So ist mit der Sanierung der Kita „Burggeister“, die sich in dem ehemaligen Gutshaus befindet, die Zukunft der Kindereinrichtung vor Ort gesichert. Auch eine Erweiterung wäre heute problemlos möglich. Mithilfe von Leader-Fördermitteln konnte der Burgturm saniert werden und ist heute wieder für die Öffentlichkeit zugänglich.

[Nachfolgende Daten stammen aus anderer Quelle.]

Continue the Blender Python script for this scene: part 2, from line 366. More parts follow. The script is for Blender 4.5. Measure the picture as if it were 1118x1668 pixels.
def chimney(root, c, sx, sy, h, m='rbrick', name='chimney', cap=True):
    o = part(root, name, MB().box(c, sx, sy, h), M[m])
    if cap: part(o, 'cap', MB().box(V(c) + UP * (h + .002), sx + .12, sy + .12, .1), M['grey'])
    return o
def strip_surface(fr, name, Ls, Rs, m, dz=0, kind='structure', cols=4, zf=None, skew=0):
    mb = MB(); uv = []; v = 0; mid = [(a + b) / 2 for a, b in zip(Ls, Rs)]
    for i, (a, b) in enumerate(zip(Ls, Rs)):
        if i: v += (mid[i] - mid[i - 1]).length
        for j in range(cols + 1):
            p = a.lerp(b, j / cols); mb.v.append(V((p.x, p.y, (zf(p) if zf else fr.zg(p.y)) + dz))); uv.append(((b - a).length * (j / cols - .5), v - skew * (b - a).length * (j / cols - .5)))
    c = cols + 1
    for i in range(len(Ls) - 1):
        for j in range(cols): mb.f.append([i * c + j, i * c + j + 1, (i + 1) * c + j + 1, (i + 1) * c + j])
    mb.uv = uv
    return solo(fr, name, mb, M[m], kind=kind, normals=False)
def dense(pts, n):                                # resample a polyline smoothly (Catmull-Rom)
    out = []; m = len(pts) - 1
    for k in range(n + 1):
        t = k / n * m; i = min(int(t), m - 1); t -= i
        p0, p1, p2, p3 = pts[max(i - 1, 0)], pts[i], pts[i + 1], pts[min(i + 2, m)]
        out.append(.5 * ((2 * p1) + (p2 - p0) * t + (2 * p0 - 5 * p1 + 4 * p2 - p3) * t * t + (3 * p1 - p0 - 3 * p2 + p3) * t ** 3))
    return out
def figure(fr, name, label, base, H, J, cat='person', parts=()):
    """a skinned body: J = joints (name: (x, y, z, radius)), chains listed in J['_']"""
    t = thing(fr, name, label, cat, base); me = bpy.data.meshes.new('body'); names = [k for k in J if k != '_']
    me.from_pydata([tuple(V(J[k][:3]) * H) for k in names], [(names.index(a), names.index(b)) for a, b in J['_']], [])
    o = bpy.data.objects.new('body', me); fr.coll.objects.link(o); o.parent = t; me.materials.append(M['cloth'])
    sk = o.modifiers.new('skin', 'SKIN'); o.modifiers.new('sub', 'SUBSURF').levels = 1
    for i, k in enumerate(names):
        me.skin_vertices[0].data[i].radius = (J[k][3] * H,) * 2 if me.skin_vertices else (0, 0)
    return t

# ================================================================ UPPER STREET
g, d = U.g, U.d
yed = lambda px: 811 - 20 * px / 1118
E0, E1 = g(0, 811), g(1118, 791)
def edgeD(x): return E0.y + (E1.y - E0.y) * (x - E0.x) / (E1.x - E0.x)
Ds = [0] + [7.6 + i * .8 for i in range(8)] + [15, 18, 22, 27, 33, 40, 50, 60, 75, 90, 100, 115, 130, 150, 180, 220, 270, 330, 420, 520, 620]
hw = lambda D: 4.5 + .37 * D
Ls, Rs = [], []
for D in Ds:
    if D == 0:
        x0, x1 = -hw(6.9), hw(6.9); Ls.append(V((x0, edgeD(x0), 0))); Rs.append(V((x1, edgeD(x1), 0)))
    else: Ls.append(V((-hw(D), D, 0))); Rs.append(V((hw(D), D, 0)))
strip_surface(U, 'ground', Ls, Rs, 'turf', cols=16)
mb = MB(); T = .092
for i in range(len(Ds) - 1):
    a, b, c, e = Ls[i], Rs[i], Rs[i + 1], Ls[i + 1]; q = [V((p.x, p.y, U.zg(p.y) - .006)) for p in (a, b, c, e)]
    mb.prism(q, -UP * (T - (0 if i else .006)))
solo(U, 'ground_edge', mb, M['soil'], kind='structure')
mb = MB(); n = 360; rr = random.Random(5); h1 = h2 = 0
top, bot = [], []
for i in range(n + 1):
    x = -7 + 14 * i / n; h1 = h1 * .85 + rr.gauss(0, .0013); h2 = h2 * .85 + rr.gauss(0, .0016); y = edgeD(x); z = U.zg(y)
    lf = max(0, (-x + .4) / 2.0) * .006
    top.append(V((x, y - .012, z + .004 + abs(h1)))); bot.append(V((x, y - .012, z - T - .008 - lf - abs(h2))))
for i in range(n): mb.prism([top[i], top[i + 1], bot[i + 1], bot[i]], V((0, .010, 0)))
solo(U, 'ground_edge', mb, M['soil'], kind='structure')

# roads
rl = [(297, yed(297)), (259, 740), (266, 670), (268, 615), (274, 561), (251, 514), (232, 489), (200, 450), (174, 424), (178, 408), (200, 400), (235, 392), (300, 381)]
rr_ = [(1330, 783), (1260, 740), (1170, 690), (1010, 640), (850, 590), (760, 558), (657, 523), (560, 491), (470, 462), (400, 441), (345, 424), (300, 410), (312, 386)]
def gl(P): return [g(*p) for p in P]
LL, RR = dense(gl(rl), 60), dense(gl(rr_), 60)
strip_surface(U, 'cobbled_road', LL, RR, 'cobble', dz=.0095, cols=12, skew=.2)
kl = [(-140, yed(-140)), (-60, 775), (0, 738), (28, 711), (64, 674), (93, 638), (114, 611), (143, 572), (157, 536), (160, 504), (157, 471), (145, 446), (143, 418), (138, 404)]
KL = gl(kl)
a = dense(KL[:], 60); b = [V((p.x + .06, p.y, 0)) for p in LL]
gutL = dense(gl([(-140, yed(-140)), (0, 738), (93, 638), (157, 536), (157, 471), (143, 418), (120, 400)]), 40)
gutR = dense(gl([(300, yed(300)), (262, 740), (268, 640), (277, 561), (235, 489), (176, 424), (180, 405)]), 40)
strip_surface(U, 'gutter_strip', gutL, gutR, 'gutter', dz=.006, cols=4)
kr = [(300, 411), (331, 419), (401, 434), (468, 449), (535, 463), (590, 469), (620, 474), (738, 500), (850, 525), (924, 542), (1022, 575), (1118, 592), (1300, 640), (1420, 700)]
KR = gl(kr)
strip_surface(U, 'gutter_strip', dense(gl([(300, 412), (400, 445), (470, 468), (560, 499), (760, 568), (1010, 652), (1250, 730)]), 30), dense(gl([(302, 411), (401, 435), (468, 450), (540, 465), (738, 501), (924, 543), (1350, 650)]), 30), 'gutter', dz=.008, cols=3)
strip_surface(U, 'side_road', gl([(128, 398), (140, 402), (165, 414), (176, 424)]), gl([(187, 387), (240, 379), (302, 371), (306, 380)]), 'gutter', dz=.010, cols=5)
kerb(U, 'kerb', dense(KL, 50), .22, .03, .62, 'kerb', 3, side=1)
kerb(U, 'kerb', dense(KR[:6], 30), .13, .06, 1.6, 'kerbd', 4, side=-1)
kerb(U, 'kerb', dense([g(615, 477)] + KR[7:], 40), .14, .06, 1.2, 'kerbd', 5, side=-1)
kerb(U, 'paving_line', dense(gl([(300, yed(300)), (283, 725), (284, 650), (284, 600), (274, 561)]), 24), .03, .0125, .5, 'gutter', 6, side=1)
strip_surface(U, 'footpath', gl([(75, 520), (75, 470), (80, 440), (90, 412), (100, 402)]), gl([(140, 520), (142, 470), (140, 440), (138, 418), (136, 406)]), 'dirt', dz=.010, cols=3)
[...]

Er hat bereits viele Besucher aus nah und fern angelockt, denn im Turm befand sich einst die Telegrafenstation Nummer 16 der Optischen Telegrafenlinie, die von Berlin bis Koblenz reichte.

Und damit die Besucher des Turms, aber auch bei Veranstaltungen im Stierstall oder während des Burgfestes ein stilles Örtchen aufsuchen können, wurden auf dem Burghof Toiletten geschaffen. Das war das jüngste Projekt, was gemeinsam mit dem Förderverein und Fördermitteln umgesetzt werden konnte.

Es gäbe noch viele Möglichkeiten, leer stehende Gebäudeteile wieder mit Leben zu füllen. In der Zusammenarbeit mit der Denkmalbehörde wünscht sich Wahnschaffe mehr Sinn für praktikable Problemlösungen, für Beratung und Hilfe, anstatt zunächst nur zu sagen, was nicht geht.

Mit den Ampfurthern sei das keine Einbahnstraße gewesen. Beide Seiten wissen, was sie voneinander haben. Von der Dorfgemeinschaft, vom Zusammenhalt ist er sehr beeindruckt.

„Ein bisschen Herzblut sollte er schon mitbringen.“ Das wünscht sich Christian Wahnschaffe vom Käufer. Der Stierstall sollte weiterhin für die Bevölkerung nutzbar sein, ebenso wie der Turm für die Öffentlichkeit.

„Ich habe keine Eile zu verkaufen, die Burg, die Ampfurther liegen mir schon am Herzen. Aber ich bin eben auch in die Jahre gekommen, die Gesundheit spielt nicht mehr mit. Wir haben Familienrat gehalten. Unsere beiden Töchter sind mit ihren Familien hier im Münsterland fest verwurzelt und würden nicht nach Ampfurth ziehen,“ erklärt Christian Wahnschaffe die Beweggründe für den Verkauf. Damit beschäftigt sich jetzt ein Makler, mit Interessenten hat er sich bereits getroffen und viele Gespräche geführt. Doch er möchte nichts überstürzen. Christian Wahnschaffe sieht im Verkauf eine große Verantwortung.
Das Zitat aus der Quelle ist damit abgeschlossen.